The capital’s wali, or state-appointed provincial governor, has given those who fled to crammed hovels to escape the bloody civil war of the 1990s an impossible choice: vote or forget about being rehoused.

“I’ve never missed an election date, but the town hall doesn’t register people living in shantytowns on the [electoral] lists” because they do not have a home address, said Laid, a 62-year-old with a wrinkled face.

He has had to use a brother’s address to get on the electoral roll.

The wali, Abdelkader Zoukh, warned last week that those who do not vote will not be eligible for new social housing due to be allocated right after polling day.

The government says it aims to resolve Algeria’s housing crisis once and for all under the fourth term being sought by incumbent President Abdelaziz Bouteflika.

But critics accuse the wali of resorting to electoral “blackmail.”

In the suburbs of Algiers, plush villas of the nouveau riche compete for space with the tin shacks of Algerians who have not benefited from the oil annuities which make their country the wealthiest in North Africa.

Nicknamed “ Algiers the White” for the glistening white of its buildings, the capital is ringed by shantytowns with a total of around 60,000 tumbledown homes.

The suburb of Ain-Naadja, only a short distance from the presidential offices and the ministries, was built in the 1980s without architectural logic or any urban planning whatsoever.

Next to its soulless and ugly apartment blocks stands the shantytown of El Wiam, which looking down from a nearby hill resembles a giant parking lot of satellite dishes and air conditioning units.

The electricity grid came to the slums only in 2008. Before that, residents had to rely on dangerous rogue lines or piggy-back off the connections of more well-off neighbors.

The neighbors, mostly traders, dream of the day when the eyesore of the shantytown and its human misery is erased from their sight.

Families of between four and 11 are piled into a maximum 30 square meters which a coat of paint and cheap tiles turn into a semblance of home.
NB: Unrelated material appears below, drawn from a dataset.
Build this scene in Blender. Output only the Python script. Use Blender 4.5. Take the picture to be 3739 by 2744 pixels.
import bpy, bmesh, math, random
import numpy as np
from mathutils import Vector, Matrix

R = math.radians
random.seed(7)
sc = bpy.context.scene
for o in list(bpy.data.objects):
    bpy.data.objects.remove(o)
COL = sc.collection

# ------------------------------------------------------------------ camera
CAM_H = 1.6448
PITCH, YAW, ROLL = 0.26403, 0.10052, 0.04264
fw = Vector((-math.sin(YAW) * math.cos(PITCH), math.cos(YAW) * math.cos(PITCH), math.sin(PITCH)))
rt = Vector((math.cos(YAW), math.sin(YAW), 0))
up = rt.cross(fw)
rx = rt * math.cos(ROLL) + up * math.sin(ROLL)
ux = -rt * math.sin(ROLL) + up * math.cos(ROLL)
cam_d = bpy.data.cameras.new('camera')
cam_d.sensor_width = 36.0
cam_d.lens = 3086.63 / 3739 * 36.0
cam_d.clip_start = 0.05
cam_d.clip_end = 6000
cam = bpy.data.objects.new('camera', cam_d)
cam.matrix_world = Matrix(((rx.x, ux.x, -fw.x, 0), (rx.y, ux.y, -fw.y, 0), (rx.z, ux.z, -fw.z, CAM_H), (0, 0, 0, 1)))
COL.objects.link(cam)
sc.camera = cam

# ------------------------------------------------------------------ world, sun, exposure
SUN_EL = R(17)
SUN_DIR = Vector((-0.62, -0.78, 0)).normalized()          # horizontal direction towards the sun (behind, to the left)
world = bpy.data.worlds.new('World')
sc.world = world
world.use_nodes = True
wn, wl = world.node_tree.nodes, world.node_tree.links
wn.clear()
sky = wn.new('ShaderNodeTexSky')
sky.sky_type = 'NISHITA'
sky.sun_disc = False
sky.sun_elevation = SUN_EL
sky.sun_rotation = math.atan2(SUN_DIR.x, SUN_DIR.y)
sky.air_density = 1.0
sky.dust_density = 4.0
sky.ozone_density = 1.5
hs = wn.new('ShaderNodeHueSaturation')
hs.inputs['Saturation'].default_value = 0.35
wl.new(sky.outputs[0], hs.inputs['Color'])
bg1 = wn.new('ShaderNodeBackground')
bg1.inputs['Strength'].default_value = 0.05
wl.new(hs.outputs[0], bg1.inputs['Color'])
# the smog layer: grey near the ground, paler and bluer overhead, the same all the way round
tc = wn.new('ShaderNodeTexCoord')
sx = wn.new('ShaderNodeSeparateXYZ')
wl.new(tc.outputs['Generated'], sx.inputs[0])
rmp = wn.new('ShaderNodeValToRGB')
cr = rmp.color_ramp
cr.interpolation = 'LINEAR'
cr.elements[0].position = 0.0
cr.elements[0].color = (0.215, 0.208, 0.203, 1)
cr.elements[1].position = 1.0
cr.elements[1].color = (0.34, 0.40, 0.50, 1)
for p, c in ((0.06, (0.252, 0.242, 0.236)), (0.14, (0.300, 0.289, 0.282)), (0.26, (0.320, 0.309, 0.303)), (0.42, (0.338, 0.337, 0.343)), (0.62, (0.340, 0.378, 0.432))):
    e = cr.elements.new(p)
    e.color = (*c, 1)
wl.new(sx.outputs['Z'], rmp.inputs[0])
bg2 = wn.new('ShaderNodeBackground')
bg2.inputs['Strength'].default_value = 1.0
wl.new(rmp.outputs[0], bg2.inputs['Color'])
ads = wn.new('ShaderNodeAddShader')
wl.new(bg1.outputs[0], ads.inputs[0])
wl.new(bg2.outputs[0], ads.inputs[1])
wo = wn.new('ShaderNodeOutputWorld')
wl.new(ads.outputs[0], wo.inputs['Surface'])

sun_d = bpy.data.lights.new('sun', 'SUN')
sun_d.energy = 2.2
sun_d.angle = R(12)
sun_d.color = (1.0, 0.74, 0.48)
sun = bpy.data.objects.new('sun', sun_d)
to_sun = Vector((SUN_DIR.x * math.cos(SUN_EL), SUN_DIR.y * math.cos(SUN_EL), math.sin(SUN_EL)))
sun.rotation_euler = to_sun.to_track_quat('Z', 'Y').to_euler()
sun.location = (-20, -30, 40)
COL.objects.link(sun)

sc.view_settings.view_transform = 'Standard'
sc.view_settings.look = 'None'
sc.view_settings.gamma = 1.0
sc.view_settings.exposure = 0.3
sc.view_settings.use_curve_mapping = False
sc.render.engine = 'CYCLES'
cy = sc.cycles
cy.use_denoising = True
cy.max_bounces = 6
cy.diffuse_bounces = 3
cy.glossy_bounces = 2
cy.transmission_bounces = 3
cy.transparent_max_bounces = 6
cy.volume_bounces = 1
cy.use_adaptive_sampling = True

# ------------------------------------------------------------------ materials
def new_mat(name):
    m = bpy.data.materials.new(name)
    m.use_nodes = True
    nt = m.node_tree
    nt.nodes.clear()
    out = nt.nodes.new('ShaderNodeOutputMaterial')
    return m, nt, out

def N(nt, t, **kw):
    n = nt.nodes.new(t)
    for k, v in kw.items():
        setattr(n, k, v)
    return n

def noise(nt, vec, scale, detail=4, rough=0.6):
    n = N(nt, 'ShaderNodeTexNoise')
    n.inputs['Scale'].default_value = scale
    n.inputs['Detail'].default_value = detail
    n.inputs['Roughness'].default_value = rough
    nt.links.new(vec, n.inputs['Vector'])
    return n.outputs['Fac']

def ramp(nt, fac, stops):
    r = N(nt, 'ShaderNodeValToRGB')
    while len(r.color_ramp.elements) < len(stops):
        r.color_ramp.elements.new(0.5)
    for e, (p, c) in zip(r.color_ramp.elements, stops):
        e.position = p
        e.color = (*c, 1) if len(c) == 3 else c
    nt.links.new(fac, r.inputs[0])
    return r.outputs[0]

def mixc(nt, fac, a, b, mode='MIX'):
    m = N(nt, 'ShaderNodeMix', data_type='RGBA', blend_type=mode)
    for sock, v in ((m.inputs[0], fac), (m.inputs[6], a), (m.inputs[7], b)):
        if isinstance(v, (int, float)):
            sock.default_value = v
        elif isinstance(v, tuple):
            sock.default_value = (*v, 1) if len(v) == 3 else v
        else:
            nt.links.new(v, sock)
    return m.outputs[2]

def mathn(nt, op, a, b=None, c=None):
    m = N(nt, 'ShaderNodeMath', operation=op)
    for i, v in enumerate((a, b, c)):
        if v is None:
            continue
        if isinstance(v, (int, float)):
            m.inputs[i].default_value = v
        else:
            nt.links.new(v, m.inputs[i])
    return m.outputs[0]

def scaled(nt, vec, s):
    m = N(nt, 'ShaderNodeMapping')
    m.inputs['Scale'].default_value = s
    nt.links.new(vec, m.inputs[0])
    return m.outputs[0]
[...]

Some have lived this way since early childhood, growing up there before marrying and starting their own families.

Abdenour Zouaoui, 25, was only eight when his mother set up camp in El Wiam. Today, he has a child to raise, on his own, following his wife’s death.
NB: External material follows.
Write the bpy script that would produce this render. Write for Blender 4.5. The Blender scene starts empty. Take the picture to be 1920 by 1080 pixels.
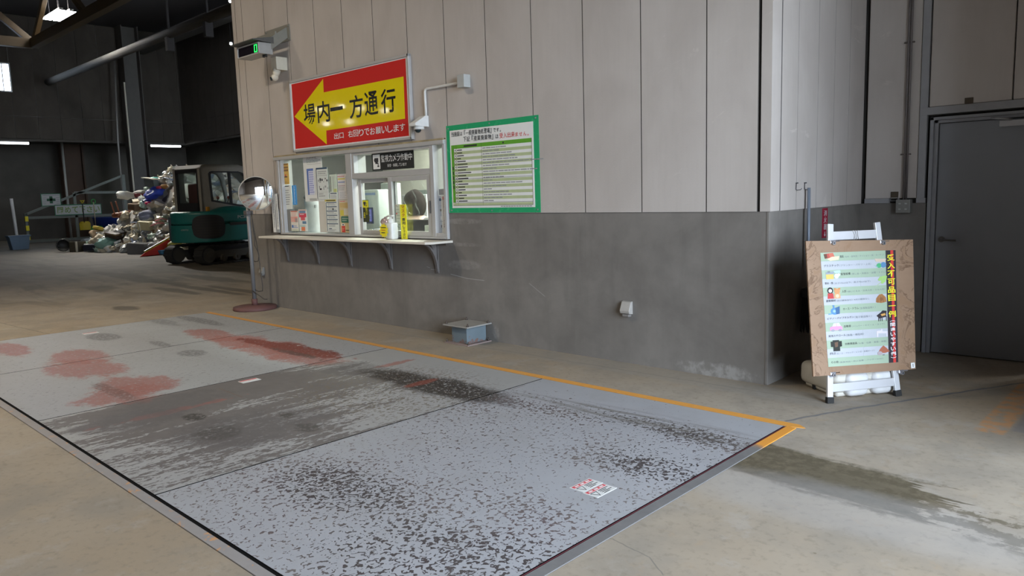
import bpy, bmesh, math, random, os
from mathutils import Vector, Matrix, Euler, noise as mnoise
random.seed(7)
SC = bpy.context.scene
COL = SC.collection
PI = math.pi

# ------------------------------------------------------------------ camera
# world: X along the office wall (to the right), Y into the wall, Z up; the foot of the wall corner is the origin
F_PX = 1412.404
CAM = Vector((2.54978, -5.54514, 1.56))
RX = Vector((0.7257403, 0.68733021, -0.02963442))
RY = Vector((0.06486628, -0.11124747, -0.99167352))
RZ = Vector((-0.68490392, 0.71777516, -0.12532132))
cam_data = bpy.data.cameras.new('camera')
cam = bpy.data.objects.new('camera', cam_data)
COL.objects.link(cam)
cam_data.sensor_width = 36.0
cam_data.lens = F_PX / 1920 * 36.0
cam_data.clip_end = 300
Mc = Matrix((( RX.x, -RY.x, -RZ.x, CAM.x), (RX.y, -RY.y, -RZ.y, CAM.y), (RX.z, -RY.z, -RZ.z, CAM.z), (0, 0, 0, 1)))
cam.matrix_world = Mc
SC.camera = cam

# ------------------------------------------------------------------ light of the place
SC.view_settings.view_transform = 'Standard'
SC.view_settings.look = 'None'
SC.view_settings.gamma = 1
SC.view_settings.use_curve_mapping = False
SC.view_settings.exposure = 0.0
try:
    SC.cycles.max_bounces = 8
    SC.cycles.diffuse_bounces = 5
    SC.cycles.transparent_max_bounces = 16
    SC.cycles.caustics_reflective = False
    SC.cycles.caustics_refractive = False
    SC.cycles.sample_clamp_indirect = 4.0
    SC.cycles.use_denoising = True
except Exception:
    pass
SKY = 23.0
HIBAY = 240.0
w = bpy.data.worlds.new('sky'); SC.world = w
w.use_nodes = True
bgn = w.node_tree.nodes['Background']
bgn.inputs['Color'].default_value = (0.74, 0.855, 1.0, 1)
bgn.inputs['Strength'].default_value = SKY

def area(name, loc, rot, sx, sy, power, color, portal=False):
    l = bpy.data.lights.new(name, 'AREA'); l.shape = 'RECTANGLE'; l.size = sx; l.size_y = sy
    l.energy = power; l.color = color
    o = bpy.data.objects.new(name, l); COL.objects.link(o); o.location = loc; o.rotation_euler = rot
    if portal:
        l.cycles.is_portal = True
    return o
# the big vehicle entrance behind and right of the camera lets the daylight in
GATE_X, GATE_Y0, GATE_Y1, GATE_Z = 6.5, -6.1, -0.7, 4.6
area('entrance_portal', (GATE_X, (GATE_Y0 + GATE_Y1) / 2, GATE_Z / 2), (0, PI / 2, 0), GATE_Z, GATE_Y1 - GATE_Y0, 1, (1, 1, 1), True)

# ------------------------------------------------------------------ pixel -> point of the place
def at(p, axis, val):
    d = RX * (p[0] - 960) + RY * (p[1] - 540) + RZ * F_PX
    return CAM + d * ((val - CAM[axis]) / d[axis])
def fl(px, py, z=0.0):
    return at((px, py), 2, z)

# ------------------------------------------------------------------ node expressions
class E:
    def __init__(s, t, sock): s.t = t; s.k = sock
    def __add__(s, o): return s.t.m('ADD', s, o)
    def __radd__(s, o): return s.t.m('ADD', o, s)
    def __sub__(s, o): return s.t.m('SUBTRACT', s, o)
    def __rsub__(s, o): return s.t.m('SUBTRACT', o, s)
    def __mul__(s, o): return s.t.m('MULTIPLY', s, o)
    def __rmul__(s, o): return s.t.m('MULTIPLY', o, s)
    def __truediv__(s, o): return s.t.m('DIVIDE', s, o)
class NT:
    def __init__(s, name, coord='Object'):
        s.mat = bpy.data.materials.new(name); s.mat.use_nodes = True
        s.nt = s.mat.node_tree; s.N = s.nt.nodes; s.L = s.nt.links
        s.bsdf = s.N['Principled BSDF']
        tc = s.N.new('ShaderNodeTexCoord'); s.pos = tc.outputs[coord]
        sp = s.N.new('ShaderNodeSeparateXYZ'); s.L.new(s.pos, sp.inputs[0])
        s.x, s.y, s.z = (E(s, sp.outputs[i]) for i in range(3))
    def put(s, sock, v):
        if isinstance(v, E): s.L.new(v.k, sock)
        elif isinstance(v, bpy.types.NodeSocket): s.L.new(v, sock)
        elif isinstance(v, tuple): sock.default_value = v if len(v) == 4 else (*v, 1.0)
        else: sock.default_value = v
    def m(s, op, a, b=0.0, c=0.0, clamp=False):
        n = s.N.new('ShaderNodeMath'); n.operation = op; n.use_clamp = clamp
        for i, v in enumerate((a, b, c)): s.put(n.inputs[i], v)
        return E(s, n.outputs[0])
    def clamp(s, a): return s.m('ADD', a, 0.0, clamp=True)
    def vec(s, x, y, z):
        n = s.N.new('ShaderNodeCombineXYZ')
        for i, v in enumerate((x, y, z)): s.put(n.inputs[i], v)
        return n.outputs[0]
    def noise(s, scale=5.0, detail=3.0, rough=0.5, vec=None, dist=0.0):
        n = s.N.new('ShaderNodeTexNoise'); n.inputs['Scale'].default_value = scale
        n.inputs['Detail'].default_value = detail; n.inputs['Roughness'].default_value = rough
        n.inputs['Distortion'].default_value = dist
        s.L.new(vec if vec is not None else s.pos, n.inputs['Vector'])
        return E(s, n.outputs['Fac'])
    def ss(s, a, b, v):
        n = s.N.new('ShaderNodeMapRange'); n.interpolation_type = 'SMOOTHSTEP'
        s.put(n.inputs['Value'], v)
        s.put(n.inputs['From Min'], a); s.put(n.inputs['From Max'], b)
        return E(s, n.outputs['Result'])
    def ell(s, u, v, cu, cv, ru, rv, soft=0.5, n=None, amp=2.4):
        """1 inside a soft ellipse, 0 outside"""
        du = (u - cu) * (1.0 / ru); dv = (v - cv) * (1.0 / rv)
        d = du * du + dv * dv
        if n is not None: d = d + (n - 0.5) * amp
        return 1.0 - s.ss(1.0 - soft, 1.0 + soft, d)
    def box(s, u, v, u0, u1, v0, v1, soft):
        return s.ss(u0 - soft, u0 + soft, u) * (1.0 - s.ss(u1 - soft, u1 + soft, u)) * s.ss(v0 - soft, v0 + soft, v) * (1.0 - s.ss(v1 - soft, v1 + soft, v))
    def mx(s, *a):
        r = a[0]
        for b in a[1:]: r = s.m('MAXIMUM', r, b)
        return r
    def line(s, u, v, a, b, wd, n=None):
        dx, dy = b[0] - a[0], b[1] - a[1]; L = math.hypot(dx, dy)
        along = (u - a[0]) * (dx / L) + (v - a[1]) * (dy / L)
        perp = s.m('ABSOLUTE', (u - a[0]) * (-dy / L) + (v - a[1]) * (dx / L))
        if n is not None: perp = s.m('ABSOLUTE', (u - a[0]) * (-dy / L) + (v - a[1]) * (dx / L) + (n - 0.5) * 0.05)
        return (1.0 - s.ss(wd * 0.5, wd, perp)) * s.ss(-0.01, 0.01, along) * (1.0 - s.ss(L - 0.01, L + 0.01, along))
    def mix(s, fac, a, b):
        n = s.N.new('ShaderNodeMix'); n.data_type = 'RGBA'
        s.put(n.inputs[0], fac); s.put(n.inputs[6], a); s.put(n.inputs[7], b)
        return n.outputs[2]
    def bump(s, h, strength=0.3, dist=0.01):
        n = s.N.new('ShaderNodeBump'); n.inputs['Strength'].default_value = strength; n.inputs['Distance'].default_value = dist
        s.put(n.inputs['Height'], h); s.L.new(n.outputs[0], s.bsdf.inputs['Normal'])
    def out(s, col=None, rough=None, metal=None, spec=None):
        if col is not None: s.put(s.bsdf.inputs['Base Color'], col)
        if rough is not None: s.put(s.bsdf.inputs['Roughness'], rough)
        if metal is not None: s.put(s.bsdf.inputs['Metallic'], metal)
        if spec is not None: s.put(s.bsdf.inputs['Specular IOR Level'], spec)
        return s.mat
def srgb(r, g, b):
    f = lambda c: (c / 255 / 12.92) if c <= 10 else ((c / 255 + 0.055) / 1.055) ** 2.4
    return (f(r), f(g), f(b))
_mc = {}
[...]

A 50-year-old native of the Casbah (citadel), the historic Old City, Larbi was resettled in 1988 in a three-bedroom flat along with 15 family members. Ten years later, he and his wife and children set themselves up in El Wiam.

“I couldn’t wait any longer. My children have grown up, and the oldest is 19. I hope to leave behind his suffering as soon as possible to save the two youngest,” he sighed. “My first four failed at school because of these living conditions.”